Our data showed that many of the contacts made to Agoda's customer service team are about issues customers can resolve in our customer portal. If we could help customers self-serve through our chat channel, we might be able to reduce costs while further improving customer satisfaction.
We considered training a machine learning model to detect customer intent from free text, but ultimately opted to present customers with a list of options where possible. Aside from allowing us to move faster, this made sense because our emphasis would be on self-service options, which require specific inputs from the customer.
More recently, we've begun to integrate customer chat with our agent-facing products. By partially automating the agent workflow for issues customers are unable to resolve on their own, we expect to reduce the amount of time agents spend on these issues.
I've owned design for our automated chat from its conception, and collaborate with a product manager to define new flows and improve existing ones.
I also write all content for the messages sent to our customers, and work closely with our development team to understand tech limitations and ensure proper implementation.
In the beginning, we shipped quickly by leveraging the existing self-service options in Agoda's customer portal. We gathered what customers needed help with, and provided links to the appropriate features within the portal, such as this cancellation modal below.
Once all available self-service options were supported with links, we improved the chat experience by eliminating the links and building end-to-end journeys for each option, prioritizing by potential savings in the time agents spend on cases. While our customer portal relies on more traditional forms for input, the chat format allows us to guide customers with messaging and instructions, collecting one input at a time.
The example below is of our simplest cancellation flow, when a booking is eligible for free cancellation.
A majority of customers who initiate the automated chat do not end up contacting our customer service team, and customer satisfaction was higher for those who were able to self-serve than those who were eventually connected to an agent.
When our automated chat first launched, it was unavailable to logged-out users because we used only log-in for verification. To reduce friction, we introduced verification with booking ID and email, which is how customers are verified over the phone.

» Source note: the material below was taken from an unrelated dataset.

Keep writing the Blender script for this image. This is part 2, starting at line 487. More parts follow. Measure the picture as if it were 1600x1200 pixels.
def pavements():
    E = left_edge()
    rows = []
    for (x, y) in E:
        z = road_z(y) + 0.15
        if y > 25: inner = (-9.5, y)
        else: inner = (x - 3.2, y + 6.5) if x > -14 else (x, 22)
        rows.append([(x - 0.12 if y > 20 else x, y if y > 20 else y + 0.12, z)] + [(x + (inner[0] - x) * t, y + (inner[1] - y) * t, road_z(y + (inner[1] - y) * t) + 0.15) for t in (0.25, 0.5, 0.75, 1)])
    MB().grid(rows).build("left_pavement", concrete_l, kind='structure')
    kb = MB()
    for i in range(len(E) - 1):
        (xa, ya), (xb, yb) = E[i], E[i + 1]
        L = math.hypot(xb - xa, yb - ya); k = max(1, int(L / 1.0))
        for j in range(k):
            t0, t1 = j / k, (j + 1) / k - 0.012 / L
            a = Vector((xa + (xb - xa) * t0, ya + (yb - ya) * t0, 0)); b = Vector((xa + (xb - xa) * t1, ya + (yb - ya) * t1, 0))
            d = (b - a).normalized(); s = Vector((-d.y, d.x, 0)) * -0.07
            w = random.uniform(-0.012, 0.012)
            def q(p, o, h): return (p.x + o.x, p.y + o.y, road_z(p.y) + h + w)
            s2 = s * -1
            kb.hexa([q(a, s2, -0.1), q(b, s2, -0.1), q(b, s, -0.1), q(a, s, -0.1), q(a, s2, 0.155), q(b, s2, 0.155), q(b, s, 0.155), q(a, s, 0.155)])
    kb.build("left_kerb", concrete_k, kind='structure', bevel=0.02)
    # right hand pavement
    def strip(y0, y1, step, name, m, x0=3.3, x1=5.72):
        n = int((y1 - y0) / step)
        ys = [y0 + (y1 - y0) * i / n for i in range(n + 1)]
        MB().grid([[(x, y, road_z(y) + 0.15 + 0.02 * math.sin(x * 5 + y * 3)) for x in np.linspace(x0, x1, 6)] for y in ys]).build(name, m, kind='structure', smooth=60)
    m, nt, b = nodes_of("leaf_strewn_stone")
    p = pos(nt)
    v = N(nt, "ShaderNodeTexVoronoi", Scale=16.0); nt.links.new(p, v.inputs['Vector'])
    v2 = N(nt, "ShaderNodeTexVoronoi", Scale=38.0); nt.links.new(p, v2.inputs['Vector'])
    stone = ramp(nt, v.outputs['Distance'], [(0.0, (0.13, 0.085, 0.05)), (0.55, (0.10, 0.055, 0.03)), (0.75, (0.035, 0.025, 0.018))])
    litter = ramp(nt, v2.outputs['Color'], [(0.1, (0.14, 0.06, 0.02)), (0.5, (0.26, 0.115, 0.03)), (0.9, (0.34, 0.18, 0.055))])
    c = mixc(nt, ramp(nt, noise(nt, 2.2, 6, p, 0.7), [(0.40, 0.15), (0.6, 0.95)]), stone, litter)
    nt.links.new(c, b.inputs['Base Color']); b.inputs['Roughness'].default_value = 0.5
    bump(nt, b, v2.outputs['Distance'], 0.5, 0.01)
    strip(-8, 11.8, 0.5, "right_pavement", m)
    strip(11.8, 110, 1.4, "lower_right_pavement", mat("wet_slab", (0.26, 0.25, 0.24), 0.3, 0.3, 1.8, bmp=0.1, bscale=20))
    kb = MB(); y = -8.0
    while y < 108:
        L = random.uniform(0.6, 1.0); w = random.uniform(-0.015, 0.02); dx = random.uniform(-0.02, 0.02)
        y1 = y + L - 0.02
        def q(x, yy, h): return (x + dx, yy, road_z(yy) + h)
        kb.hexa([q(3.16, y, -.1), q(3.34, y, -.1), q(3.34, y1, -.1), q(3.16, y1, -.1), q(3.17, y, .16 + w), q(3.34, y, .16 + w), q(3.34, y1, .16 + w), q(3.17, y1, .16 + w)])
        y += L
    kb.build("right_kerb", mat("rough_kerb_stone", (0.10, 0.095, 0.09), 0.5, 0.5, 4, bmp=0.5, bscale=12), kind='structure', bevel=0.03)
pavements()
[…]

This increased usage of our automated chat significantly, reducing the total time agents spent handling customer issues.
When a customer is connected with a customer service agent, the agent has a specific set of operating procedures to follow. Previously, customers who interacted with our automated chat before connecting to an agent were not distinguished from those who had not. This meant agents were spending time collecting information that was already available, and customers were sometimes asked to provide the same details twice.
To eliminate this redundancy and further reduce the time agents spend handling issues, we're in the process of partially automating our agent workflow by collecting as much information as possible with the automated chat, and having agents skip some of the steps they're otherwise required to go through.
Actions highlighted in the agent journey below will be automated by the chat system, and agents will proceed from the appropriate step in the issue resolution process.
For this, I collaborate with the project team within Agoda's Customer Experience Group (CEG) responsible for guided agent flows. Each step of an agent flow requires specific inputs, and is often written in Agoda-specific jargon. I write our customer-facing prompts, and work with the project team to ensure the input we collect can be mapped back to our agent-facing product.